SXSW Report: The Film Festival, Part One

MAGNET’s Mitch Myers files a second round of notes from SXSW.

For some folks, SXSW is considered the frat boy of film fests: loud, raucous and unruly with midnight showings of action, horror and other genre flicks as well as music movies, indie narratives and obscure documentaries. Of course, there’s also insider deals with big-budget production companies and famous filmmakers, resulting in high-profile premieres of mainstream movies like 21 Jump Street or the super-scary Cabin In The Woods.

Anytime local hero Richard Linklater is ready to debut a new film, the SXSW team is happy to oblige. This year that film was Bernie, an East Texas tale starring Jack Black, Shirley MacLaine and Matthew McConaughey. This “true story” revolves around a small-town killing in which the self-confessed murderer is so well liked and the victim so reviled that the townsfolk root actually for an acquittal. Black is extraordinarily well cast in a role where he’s required to both sing and act dramatically as the dark comedic nature of this excellent film slowly unfolds around him.

And please don’t believe the negative reviews of the new Will Farrell movie, Casa De Mi Padre, which was made to look as cheesy and absurd as possible and is spoken completely in Spanish. Farrell doesn’t even speak the language, so his lines were all learned and acted by rote. The filmmakers are subversive Saturday Night Live writers, and their high camp farce allows the likes of Diego Luna and Gael García Bernal to completely indulge in their stereotypical roles. This hilarious parody is clearly destined to achieve cult status. Too bad it’s going to lose a lot of money first.

Paul Williams Is Still Alive and Beware Of Mr.

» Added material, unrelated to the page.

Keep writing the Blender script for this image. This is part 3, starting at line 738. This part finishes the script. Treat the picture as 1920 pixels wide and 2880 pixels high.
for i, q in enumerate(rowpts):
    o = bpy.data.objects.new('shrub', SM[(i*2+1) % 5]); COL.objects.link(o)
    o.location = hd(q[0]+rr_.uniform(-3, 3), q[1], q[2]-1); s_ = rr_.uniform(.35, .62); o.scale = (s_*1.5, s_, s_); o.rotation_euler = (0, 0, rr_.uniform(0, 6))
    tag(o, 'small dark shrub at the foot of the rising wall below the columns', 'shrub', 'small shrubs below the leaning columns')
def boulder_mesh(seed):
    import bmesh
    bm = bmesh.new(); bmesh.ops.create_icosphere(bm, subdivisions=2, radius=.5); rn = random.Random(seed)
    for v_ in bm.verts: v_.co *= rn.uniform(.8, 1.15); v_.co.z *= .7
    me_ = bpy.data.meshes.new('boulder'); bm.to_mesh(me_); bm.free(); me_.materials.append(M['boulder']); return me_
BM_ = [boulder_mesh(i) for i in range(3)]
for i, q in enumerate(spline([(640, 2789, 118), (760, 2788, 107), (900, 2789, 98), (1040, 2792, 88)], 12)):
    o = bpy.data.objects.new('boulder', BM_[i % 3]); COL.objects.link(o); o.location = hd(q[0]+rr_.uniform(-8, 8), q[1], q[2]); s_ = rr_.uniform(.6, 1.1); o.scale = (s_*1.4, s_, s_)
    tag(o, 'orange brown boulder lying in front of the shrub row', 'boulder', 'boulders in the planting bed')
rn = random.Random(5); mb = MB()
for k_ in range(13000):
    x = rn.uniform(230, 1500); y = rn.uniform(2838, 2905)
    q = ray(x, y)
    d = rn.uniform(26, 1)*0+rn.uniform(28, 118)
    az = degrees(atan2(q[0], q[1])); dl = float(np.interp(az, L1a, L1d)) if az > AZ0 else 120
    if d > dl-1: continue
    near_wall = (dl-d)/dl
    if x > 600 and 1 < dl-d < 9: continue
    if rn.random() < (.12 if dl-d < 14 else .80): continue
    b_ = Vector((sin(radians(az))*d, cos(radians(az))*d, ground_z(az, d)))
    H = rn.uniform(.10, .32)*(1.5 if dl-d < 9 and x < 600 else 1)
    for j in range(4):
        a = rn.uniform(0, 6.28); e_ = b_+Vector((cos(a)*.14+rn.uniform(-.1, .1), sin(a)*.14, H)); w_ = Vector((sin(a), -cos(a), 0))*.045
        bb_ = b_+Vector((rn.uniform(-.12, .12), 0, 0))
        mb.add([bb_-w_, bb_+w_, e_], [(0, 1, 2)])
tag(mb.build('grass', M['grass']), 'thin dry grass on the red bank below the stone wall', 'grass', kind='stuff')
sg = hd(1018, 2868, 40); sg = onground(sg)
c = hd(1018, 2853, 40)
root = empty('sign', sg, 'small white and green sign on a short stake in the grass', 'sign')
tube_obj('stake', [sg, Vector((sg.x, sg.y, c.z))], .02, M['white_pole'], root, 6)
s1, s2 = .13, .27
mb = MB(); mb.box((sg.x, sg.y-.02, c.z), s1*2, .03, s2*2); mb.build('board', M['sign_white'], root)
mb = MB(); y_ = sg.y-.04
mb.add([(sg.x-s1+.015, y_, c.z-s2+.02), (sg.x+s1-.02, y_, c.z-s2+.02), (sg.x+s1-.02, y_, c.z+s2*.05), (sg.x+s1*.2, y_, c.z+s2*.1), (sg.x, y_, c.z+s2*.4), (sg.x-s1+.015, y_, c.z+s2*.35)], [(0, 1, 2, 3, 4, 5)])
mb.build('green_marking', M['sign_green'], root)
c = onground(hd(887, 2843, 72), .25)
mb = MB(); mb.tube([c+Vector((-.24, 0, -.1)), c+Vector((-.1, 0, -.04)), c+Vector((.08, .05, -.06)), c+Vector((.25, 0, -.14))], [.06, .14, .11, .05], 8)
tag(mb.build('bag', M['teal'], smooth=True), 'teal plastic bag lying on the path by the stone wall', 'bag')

Baker are both music documentaries created by young filmmakers overly enamored with their subjects: ’70s songwriter/performer Paul Williams and legendary rock drummer Ginger Baker, respectively. Drug and alcohol addictions notwithstanding, the two musicians couldn’t be more different, but these films are strangely similar. If you like these artists you’ll probably like these films, but even if you don’t, you shouldn’t miss the amazing footage of Baker in Africa playing drums with Fela Anikulapo Kuti’s band in 1970. (As opposed to Williams schmoozing Johnny Carson on The Tonight Show or appearing on an episode of The Love Boat.)

The action-packed The Raid: Redemption isn’t based on a video game, but it should be. A small group of law officers are compelled to storm a big apartment building completely occupied by violent bad guys—fighting their way in and then out of the massive structure floor-by-floor. Good thing one of the heroes happens to be a martial-arts expert! With dizzying choreography and increasingly dramatic fight scenes, this is one nonstop thrill ride and, the grand finale battle royale is almost as cool as Bruce Lee facing off against Kareem Abdul-Jabbar in The Game Of Death.